Otoshidama is a custom of giving money to children during the New Year. Money is handed out in small decorated envelopes called pochibukuro.

 

SEOLLAL, KOREA: KNEEL ON THE FLOOR TO PERFORM SEBAE

Seollal, or Korean Lunar New Year, is typically a family holiday. Many return to their hometowns to perform charye or an ancestral ritual and visit their parents and relatives. Koreans wear hanbok – a traditional dress, do seh bae (a deep bow to the floor) to deceased ancestors, make traditional food and drink and wish each other blessings for New Year. These are some Korea customs for you to know Seollal on a deeper level.

1. Charye – The ancestor-memorial ceremony

The first day of New Year begins with charye. Family members wear hanboks and gather in front of a table prepared for the ancestral rite with ritual food such as tteokguk, rice, meat, seafood, fruits, liquor, and vegetables. People will begin the ceremony with a deep bow to express gratitude to ancestors and pray for the family’s well-being in New Year.

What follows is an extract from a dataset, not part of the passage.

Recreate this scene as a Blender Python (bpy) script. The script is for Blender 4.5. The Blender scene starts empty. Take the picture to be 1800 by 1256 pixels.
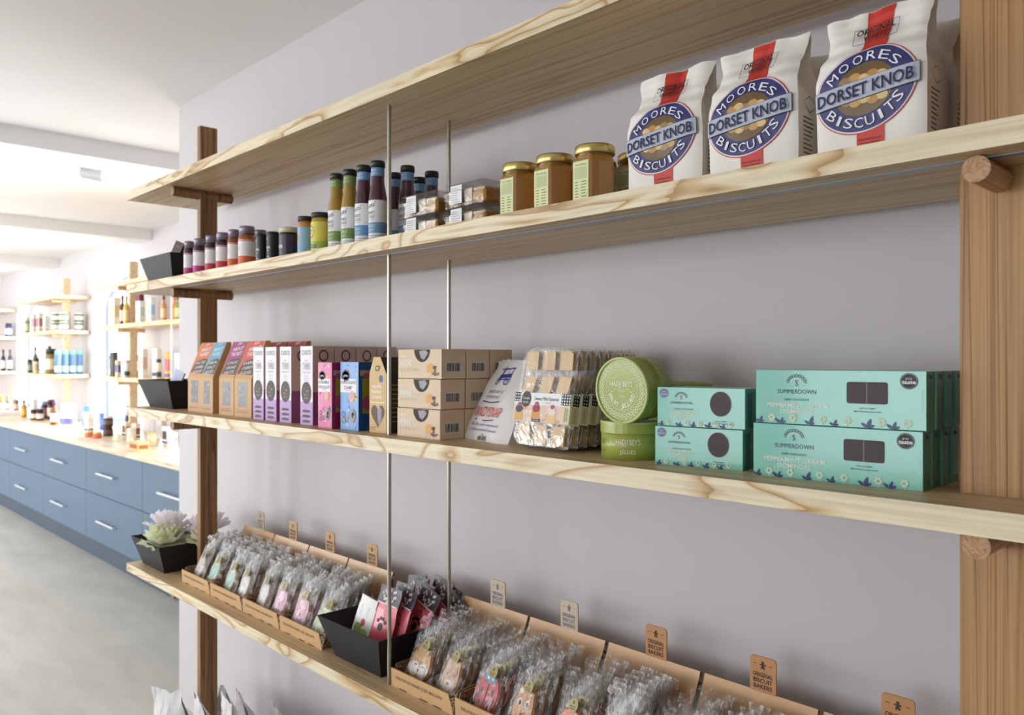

2. Sebae – The New Year’s bow

Sebae is a traditional bow of respect to one’s seniors. Dressed in hanbok, the young folks kneel on the floor and extends their arms outwards. Men place their left hand over their right hand while women do opposite and perform a deep bow to the elders and say “Sahae bok mani badeuseyo”, which means “I wish you many blessings this year.”

3. Sebaetdon – The New Year’s money

After the children perform Sebae to their grandparents, uncles, and aunts wishing them good health and good fortune, elders will give them lucky money in a small silk bag as well as some words of wisdom.

Elders will give their grandsons lucky money in a small silk bag as well as some words of wisdom

Elders will give their grandsons lucky money in a small silk bag as well as some words of wisdom (Photo: Thongtinhanquoc)

4. Tteok-guk – The rice cake soup

In New Year holiday, Koreans make tteok-guk, a traditional rice cake soup. They said that one must eat a bowl of tteok-guk to become one year older.